Woodford has an undeserved reputation for snobbishness. In reality it's full of normal, well adjusted girls, many from a farming background.

The staff at Woodford were (and some still are) amazing. Luckily I could practise the 'get out of the way and let great people do their thing' philosophy with my English department. 

Fortuitously, I was seated in a section of the staff work room that contained some hilarious and genuinely wonderful characters like Toni Dunstan and Ange Rathbone. We had serious fun! Jackie Barron's leadership suited me to a T (intersection) and friends/coaches like Jane Perry and Dionne Thomas made my stay a constant delight.


The students? Well, they were a different story. Notoriously, they are very slow to accept change - so getting to know me took a while. Curiously, I have not found this to be the case in any of my other schools (including my current one). The first year at Woodford, 2013, wasn't all butterflies and zebras, moonbeams, and fairy tales.

But we kinda got there in the end.

Along the way, love was in the air, every time I looked around.  Jacky and I restated our marriage vows in the Woodford House Chapel to seal 30 years of marriage and set up the next thirty; Samantha got married to Jesse in San Francisco; and Adam married Ashleigh in Auckland and moved to Melbourne. Our little chick-a-dees were dispersing and forging their own desire paths away from New Zealand.

As for Keegan, he met Diya and after a few false starts with bad boys, Jade met William. Diya didn't last, but William and Jade did.

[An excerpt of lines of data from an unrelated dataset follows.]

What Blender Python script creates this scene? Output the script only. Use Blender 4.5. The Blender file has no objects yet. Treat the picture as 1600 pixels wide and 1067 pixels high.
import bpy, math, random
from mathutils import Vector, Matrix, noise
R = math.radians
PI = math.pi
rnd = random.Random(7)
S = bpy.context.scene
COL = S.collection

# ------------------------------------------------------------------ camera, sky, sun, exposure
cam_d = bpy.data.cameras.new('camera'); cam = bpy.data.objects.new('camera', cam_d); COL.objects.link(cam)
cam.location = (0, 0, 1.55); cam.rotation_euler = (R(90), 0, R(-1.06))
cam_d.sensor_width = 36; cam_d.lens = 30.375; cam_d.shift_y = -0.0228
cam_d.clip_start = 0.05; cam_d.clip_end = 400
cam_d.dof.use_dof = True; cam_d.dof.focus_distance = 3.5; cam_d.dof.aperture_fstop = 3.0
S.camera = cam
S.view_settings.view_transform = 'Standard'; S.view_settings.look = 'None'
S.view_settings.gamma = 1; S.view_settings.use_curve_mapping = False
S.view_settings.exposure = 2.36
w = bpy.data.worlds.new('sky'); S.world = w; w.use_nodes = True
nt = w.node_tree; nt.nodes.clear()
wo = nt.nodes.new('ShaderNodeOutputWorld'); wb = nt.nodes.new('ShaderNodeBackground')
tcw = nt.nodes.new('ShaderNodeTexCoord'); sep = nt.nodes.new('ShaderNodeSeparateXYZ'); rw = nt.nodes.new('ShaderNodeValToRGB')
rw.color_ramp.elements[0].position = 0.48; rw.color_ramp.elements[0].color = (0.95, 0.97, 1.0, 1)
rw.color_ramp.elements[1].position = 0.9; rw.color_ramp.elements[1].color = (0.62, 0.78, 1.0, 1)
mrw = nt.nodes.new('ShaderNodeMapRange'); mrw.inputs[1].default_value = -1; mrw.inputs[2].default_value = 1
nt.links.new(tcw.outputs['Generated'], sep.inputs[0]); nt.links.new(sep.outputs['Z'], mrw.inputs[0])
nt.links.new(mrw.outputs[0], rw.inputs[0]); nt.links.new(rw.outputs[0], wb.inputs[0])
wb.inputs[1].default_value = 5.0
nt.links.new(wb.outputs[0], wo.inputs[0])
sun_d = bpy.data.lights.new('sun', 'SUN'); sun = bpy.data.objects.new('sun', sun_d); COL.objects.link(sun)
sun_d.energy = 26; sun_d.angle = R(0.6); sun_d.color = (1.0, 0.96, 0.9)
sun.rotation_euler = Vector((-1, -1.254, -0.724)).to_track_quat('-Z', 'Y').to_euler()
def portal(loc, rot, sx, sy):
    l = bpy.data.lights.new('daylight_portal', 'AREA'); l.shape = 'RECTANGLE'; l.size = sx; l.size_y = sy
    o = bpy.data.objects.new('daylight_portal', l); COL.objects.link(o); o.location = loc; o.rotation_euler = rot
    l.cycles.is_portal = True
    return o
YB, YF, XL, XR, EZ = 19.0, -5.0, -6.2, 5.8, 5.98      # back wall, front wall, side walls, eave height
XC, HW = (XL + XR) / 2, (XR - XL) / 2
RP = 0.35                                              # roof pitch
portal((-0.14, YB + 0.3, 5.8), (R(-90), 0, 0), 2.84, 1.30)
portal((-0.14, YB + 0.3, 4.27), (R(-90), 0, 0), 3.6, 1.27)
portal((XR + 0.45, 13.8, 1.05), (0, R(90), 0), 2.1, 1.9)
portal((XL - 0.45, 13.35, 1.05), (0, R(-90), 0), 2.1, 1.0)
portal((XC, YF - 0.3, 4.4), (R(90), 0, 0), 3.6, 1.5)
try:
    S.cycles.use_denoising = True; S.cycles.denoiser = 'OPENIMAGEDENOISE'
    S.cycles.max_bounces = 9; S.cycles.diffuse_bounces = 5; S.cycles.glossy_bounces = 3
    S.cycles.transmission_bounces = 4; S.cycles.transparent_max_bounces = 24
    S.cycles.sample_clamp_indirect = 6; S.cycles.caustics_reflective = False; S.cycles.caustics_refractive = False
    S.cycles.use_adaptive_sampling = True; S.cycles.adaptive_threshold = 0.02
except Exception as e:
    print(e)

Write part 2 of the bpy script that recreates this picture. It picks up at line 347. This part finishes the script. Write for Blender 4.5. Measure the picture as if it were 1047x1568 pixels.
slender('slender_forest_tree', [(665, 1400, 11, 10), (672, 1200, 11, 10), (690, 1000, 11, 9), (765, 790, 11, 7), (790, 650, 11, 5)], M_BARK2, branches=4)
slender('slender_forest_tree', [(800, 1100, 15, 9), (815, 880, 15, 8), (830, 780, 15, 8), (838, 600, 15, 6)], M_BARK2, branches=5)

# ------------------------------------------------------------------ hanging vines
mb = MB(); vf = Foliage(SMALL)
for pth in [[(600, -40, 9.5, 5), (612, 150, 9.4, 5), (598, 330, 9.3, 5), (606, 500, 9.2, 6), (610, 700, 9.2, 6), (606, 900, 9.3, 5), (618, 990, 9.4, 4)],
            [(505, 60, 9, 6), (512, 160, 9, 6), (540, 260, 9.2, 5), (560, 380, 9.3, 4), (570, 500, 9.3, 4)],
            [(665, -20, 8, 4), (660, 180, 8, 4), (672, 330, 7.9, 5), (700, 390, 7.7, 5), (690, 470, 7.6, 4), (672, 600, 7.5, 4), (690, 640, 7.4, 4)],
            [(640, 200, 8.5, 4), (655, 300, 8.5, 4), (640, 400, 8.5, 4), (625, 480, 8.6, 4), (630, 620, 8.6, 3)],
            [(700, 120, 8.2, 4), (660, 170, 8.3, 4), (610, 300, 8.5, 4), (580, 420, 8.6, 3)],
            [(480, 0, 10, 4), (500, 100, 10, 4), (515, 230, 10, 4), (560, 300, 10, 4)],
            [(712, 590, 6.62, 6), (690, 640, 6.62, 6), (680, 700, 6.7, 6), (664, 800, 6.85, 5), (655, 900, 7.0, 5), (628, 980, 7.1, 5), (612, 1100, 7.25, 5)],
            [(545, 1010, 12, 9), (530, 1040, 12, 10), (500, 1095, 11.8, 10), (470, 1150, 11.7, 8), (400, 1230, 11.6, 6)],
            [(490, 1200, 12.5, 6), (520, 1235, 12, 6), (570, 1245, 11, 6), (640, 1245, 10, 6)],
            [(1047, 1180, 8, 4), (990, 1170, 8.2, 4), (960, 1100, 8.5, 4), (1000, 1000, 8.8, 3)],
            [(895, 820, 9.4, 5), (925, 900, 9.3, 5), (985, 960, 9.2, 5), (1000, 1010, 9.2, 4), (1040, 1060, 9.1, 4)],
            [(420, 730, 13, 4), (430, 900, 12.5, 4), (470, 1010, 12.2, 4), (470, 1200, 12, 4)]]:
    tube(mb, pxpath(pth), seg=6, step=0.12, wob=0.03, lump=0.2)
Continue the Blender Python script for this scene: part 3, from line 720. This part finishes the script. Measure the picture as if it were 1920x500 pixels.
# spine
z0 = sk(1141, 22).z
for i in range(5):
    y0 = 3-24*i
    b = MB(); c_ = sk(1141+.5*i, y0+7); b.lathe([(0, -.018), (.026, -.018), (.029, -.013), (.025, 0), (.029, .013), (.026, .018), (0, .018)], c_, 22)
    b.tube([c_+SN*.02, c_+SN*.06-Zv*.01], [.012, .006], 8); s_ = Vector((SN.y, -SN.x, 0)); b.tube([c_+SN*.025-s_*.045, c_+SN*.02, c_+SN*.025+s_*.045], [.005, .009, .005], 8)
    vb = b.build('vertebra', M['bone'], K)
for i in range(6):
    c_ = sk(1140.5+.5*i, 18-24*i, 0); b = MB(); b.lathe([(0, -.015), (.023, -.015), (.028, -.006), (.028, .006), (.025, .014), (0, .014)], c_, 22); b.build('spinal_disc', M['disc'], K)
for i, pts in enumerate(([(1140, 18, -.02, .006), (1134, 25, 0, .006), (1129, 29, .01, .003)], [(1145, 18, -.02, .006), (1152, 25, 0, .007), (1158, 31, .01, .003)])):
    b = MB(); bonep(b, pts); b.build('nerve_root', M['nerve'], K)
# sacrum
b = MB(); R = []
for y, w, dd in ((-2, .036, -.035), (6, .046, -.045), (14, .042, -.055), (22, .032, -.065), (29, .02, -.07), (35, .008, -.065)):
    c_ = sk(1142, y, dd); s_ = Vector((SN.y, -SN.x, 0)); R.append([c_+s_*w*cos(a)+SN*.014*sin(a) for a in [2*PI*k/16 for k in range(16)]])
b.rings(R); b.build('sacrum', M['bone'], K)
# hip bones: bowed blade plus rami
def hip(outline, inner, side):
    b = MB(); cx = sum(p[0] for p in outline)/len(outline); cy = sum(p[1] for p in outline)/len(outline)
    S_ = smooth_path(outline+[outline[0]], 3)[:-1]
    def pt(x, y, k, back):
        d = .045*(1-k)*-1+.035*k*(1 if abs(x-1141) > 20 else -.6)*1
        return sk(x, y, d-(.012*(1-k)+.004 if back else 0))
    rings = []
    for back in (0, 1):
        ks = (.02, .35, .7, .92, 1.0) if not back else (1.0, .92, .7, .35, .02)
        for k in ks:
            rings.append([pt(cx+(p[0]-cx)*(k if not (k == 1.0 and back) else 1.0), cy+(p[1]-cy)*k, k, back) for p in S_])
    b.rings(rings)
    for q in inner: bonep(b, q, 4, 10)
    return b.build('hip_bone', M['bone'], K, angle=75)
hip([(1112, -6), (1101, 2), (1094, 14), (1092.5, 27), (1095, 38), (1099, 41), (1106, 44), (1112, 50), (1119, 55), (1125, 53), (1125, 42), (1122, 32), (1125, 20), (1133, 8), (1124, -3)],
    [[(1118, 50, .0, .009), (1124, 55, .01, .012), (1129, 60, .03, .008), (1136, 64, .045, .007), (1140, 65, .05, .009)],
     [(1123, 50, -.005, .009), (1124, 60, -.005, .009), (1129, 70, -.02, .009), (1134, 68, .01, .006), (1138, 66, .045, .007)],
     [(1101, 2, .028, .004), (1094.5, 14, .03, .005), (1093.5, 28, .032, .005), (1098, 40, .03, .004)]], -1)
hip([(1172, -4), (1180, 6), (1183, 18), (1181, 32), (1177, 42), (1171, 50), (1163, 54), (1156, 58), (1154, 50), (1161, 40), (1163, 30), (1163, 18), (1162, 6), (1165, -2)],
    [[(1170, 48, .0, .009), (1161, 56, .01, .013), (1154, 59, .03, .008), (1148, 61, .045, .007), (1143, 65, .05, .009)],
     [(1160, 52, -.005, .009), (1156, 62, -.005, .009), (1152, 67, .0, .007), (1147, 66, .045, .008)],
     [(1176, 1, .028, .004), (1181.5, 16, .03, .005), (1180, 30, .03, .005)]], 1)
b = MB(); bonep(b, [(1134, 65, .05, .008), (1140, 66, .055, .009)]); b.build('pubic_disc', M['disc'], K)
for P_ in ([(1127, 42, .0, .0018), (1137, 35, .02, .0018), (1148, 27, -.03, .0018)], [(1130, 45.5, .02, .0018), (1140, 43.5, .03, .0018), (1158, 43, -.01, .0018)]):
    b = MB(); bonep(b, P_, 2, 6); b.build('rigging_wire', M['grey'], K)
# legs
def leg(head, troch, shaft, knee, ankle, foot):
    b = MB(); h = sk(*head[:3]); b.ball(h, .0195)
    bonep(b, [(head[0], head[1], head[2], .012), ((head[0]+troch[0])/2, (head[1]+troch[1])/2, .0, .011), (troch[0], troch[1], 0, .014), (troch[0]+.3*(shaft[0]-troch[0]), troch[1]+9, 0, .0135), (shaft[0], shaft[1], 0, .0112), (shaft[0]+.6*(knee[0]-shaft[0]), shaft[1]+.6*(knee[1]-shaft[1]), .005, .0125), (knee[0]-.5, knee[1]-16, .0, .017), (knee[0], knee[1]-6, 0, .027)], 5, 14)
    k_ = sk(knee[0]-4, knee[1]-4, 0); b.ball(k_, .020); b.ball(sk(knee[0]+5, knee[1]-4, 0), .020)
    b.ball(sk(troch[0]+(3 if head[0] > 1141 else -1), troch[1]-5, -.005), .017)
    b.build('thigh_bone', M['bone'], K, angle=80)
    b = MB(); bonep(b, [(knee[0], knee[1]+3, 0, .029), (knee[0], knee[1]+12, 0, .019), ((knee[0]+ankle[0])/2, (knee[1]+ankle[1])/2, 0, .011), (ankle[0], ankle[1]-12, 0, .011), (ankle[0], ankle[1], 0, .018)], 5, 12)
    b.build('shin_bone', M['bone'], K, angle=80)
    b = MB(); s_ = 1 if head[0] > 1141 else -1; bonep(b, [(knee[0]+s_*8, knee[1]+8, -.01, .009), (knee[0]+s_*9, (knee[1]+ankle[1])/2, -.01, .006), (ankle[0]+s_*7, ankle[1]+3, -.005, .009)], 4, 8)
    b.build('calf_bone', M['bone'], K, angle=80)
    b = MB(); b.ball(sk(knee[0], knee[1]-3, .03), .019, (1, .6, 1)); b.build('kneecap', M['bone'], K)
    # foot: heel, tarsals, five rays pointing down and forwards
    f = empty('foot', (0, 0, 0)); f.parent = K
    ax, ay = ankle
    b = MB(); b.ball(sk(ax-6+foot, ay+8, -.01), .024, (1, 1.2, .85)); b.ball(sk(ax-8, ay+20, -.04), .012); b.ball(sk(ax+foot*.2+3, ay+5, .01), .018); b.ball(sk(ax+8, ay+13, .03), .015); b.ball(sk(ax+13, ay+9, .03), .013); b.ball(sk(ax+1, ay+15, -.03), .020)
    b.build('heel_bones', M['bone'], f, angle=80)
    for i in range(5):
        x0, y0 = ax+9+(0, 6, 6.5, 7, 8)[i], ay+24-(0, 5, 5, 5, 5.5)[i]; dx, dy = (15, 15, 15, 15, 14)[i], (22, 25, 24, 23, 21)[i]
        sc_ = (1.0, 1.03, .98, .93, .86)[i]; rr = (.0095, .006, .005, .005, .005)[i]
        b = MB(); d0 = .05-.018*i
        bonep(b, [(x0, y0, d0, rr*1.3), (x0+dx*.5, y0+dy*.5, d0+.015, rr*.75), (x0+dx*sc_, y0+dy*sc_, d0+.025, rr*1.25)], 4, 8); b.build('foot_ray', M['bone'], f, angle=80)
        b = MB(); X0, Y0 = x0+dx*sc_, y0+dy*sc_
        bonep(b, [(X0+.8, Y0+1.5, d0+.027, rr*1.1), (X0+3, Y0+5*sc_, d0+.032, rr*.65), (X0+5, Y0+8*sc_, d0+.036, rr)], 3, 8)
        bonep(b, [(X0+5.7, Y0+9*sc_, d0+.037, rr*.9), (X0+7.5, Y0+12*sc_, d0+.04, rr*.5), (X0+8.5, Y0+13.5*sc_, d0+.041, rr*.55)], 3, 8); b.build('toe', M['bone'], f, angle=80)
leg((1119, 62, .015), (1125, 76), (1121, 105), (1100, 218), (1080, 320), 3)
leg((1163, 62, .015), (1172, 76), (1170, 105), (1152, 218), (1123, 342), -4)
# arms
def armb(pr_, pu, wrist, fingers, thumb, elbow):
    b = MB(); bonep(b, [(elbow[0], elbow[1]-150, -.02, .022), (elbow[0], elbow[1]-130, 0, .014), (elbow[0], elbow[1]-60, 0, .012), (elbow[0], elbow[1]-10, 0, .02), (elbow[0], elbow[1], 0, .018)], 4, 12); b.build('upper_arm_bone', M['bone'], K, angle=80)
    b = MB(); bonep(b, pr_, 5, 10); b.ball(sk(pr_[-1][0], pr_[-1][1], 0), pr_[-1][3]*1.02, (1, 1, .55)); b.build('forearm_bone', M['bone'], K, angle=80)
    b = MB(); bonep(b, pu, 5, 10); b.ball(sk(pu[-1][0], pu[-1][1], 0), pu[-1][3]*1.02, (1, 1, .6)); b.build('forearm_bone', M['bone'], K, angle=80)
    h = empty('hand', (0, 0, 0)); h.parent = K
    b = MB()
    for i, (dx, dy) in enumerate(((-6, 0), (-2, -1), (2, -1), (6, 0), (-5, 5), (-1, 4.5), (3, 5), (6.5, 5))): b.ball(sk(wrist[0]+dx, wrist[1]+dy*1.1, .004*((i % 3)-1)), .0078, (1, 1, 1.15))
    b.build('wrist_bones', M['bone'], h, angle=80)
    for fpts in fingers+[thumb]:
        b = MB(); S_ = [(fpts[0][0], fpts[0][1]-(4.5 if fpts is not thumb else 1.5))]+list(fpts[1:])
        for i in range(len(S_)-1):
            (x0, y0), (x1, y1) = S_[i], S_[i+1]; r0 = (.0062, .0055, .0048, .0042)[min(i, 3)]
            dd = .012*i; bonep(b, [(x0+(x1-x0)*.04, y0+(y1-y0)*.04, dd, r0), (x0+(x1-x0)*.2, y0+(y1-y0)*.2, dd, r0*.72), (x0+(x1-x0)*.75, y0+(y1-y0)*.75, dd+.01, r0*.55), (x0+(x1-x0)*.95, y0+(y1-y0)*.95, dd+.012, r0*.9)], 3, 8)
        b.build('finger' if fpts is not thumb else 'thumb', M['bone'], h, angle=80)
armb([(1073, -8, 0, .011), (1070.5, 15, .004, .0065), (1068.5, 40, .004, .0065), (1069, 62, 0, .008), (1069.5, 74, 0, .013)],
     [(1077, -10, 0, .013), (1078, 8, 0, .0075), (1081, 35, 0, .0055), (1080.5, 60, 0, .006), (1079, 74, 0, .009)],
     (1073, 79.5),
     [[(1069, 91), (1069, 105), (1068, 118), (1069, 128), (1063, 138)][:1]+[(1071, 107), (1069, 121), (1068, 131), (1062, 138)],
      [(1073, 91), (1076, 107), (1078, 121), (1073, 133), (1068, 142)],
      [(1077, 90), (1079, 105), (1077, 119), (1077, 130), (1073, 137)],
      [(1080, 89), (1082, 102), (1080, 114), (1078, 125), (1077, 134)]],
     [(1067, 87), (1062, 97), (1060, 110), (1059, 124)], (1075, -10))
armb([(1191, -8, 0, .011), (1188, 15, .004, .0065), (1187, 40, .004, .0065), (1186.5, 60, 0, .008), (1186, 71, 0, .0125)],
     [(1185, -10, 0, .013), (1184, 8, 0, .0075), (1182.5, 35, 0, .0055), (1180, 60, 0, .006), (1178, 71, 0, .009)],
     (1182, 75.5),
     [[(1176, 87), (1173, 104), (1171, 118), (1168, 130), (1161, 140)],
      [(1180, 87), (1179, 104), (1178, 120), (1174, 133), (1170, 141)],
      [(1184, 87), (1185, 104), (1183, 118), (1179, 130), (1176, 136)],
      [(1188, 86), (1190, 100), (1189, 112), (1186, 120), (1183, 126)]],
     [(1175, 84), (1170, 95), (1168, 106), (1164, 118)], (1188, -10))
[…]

Security and stability are great, but, after four years, and one relocation to Waipukurau, the prevailing winds of change started blowing my way again. I needed fresh challenges. It was time to get back to senior management and a return to the UK - so a plan was hatched to apply for positions with recruiters in London.

Except, an innocent little gazette notice, and Jacky's desire that I consider NZ jobs as well, put a spaniel in the works.